◆ PROBLEM TO WORK ON
Select every line containing the word "scene" from the material, and copy those lines.

----- SOURCE DATA

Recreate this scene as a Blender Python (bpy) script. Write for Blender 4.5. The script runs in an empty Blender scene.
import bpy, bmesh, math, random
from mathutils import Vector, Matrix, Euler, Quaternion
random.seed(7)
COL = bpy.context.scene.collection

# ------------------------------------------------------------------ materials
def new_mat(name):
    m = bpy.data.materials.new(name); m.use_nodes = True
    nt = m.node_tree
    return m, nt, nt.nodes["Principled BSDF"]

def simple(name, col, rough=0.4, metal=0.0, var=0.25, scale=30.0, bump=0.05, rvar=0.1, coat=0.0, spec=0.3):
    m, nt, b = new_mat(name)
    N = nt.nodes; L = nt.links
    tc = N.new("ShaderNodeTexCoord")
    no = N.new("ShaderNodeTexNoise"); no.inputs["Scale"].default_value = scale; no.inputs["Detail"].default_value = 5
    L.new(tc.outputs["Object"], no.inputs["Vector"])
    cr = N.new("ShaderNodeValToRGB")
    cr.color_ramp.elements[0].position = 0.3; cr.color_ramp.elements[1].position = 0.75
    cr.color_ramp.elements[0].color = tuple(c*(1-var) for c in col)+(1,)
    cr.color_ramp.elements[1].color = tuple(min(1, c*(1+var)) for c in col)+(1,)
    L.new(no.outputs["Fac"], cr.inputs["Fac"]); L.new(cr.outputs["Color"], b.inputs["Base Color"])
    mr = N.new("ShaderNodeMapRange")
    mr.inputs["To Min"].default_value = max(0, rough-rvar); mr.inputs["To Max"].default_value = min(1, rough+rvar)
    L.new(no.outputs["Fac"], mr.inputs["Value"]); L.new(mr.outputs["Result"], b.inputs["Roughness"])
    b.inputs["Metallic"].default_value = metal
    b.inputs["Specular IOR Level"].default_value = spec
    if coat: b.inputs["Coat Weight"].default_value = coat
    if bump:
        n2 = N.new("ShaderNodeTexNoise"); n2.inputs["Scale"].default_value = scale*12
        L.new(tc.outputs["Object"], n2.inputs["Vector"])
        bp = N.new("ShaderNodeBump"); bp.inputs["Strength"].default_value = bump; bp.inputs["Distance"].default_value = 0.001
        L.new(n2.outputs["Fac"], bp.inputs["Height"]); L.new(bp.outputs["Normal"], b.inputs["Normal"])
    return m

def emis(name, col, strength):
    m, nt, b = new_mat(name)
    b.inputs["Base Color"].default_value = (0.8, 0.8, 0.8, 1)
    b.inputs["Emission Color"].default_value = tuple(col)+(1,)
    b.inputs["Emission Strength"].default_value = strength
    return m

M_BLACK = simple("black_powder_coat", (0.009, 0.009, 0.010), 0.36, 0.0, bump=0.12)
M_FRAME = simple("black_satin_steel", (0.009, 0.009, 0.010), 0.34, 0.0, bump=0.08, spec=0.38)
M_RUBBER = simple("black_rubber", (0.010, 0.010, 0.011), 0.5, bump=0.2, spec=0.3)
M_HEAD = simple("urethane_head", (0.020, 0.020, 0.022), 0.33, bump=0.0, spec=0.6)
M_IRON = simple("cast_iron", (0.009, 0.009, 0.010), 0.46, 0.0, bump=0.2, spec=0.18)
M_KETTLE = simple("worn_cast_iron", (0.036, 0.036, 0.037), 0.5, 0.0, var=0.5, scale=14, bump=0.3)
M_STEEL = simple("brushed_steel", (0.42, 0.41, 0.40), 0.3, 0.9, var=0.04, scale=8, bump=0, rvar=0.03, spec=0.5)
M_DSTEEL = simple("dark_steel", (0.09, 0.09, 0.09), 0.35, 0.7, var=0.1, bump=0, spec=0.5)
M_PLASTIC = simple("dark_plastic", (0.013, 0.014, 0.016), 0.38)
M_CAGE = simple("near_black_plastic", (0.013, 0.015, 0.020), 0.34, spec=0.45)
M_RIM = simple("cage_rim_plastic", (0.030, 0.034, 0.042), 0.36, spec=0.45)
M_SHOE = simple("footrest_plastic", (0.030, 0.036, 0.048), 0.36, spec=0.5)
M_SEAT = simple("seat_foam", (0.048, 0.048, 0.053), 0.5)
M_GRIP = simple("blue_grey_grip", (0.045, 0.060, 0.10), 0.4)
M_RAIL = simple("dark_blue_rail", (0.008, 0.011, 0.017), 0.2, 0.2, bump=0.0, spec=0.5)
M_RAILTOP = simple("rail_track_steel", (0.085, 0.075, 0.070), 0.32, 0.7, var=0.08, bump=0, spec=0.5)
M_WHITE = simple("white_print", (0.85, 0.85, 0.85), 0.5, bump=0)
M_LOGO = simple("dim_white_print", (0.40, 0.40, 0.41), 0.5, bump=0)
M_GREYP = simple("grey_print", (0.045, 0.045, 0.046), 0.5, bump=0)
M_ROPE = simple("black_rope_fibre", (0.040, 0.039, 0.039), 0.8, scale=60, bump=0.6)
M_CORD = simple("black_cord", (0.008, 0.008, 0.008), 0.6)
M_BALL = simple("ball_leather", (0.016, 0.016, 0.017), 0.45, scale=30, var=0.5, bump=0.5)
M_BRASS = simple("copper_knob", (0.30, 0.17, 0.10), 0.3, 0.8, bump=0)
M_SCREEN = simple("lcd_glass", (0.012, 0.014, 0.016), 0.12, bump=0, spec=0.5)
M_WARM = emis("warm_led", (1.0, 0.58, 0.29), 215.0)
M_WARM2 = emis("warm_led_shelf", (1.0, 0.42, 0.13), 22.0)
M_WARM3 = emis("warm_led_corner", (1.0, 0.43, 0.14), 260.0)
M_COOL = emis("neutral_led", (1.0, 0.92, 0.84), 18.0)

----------

◆ RIGHT ANSWER
Recreate this scene as a Blender Python (bpy) script. Write for Blender 4.5. The script runs in an empty Blender scene.
COL = bpy.context.scene.collection